The volume traces British political, parliamentary, and military developments from the accession of George III through the early nineteenth century, chronicling changes of ministry and cabinet, debates over colonial taxation and the American conflict, parliamentary controversies involving figures such as Wilkes and Warren Hastings, questions of Catholic relief and slave-trade abolition, and responses to the French Revolution and Napoleonic wars, including major naval and continental campaigns, the union with Ireland, and domestic legislation on finance, civil liberties, and parliamentary reform.

LOUD SIDMOUTH’S MOTION RESPECTING DISSENTING PREACHERS.
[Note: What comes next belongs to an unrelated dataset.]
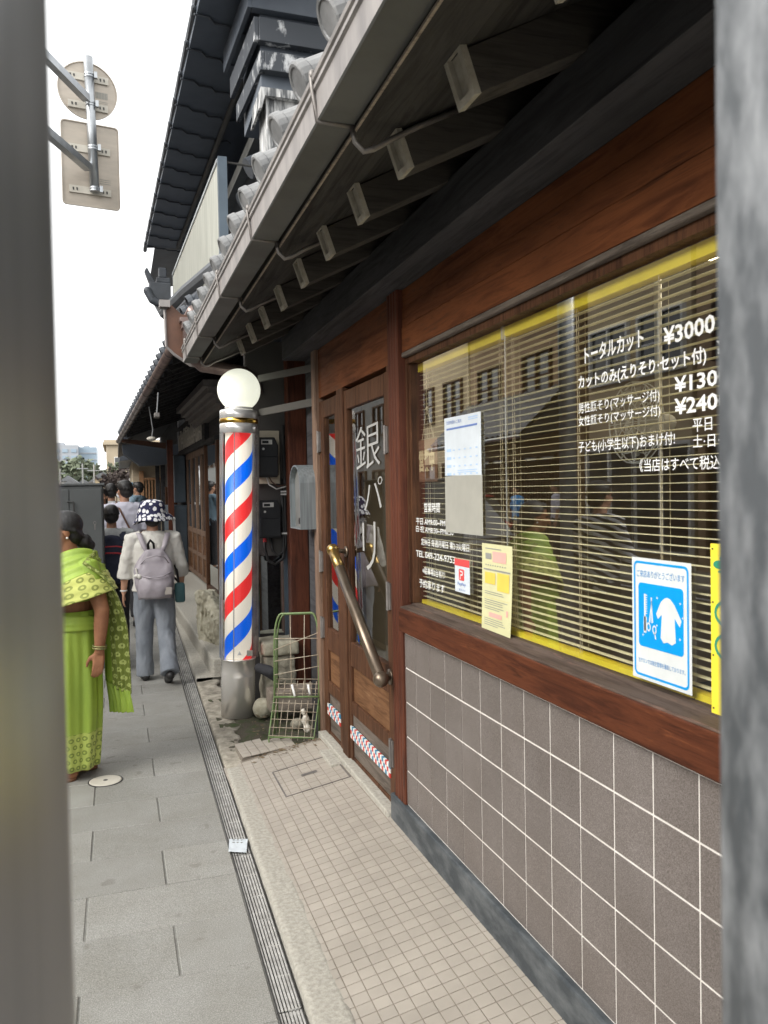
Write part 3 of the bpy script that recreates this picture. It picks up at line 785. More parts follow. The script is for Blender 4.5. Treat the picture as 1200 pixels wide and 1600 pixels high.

In the course of this session Lord Sidmouth introduced a bill, as an amendment of the toleration act; prohibiting any person from obtaining a license to preach, unless he obtained the recommendation of at least six respectable householders of the congregation to which he belonged, such congregation being willing to listen to his instructions. The bill also required that those who intended to be itinerants should bring testimonials, stating that they were men of sober life and character, and qualified to perform the functions to which they aspired. This bill raised a great sensation among dissenters, it being considered liable to be perverted to purposes of intolerance. It encountered, indeed, such a storm of opposition, and the house was so inundated with petitions, that when it came to be read a second time it was rejected without a division.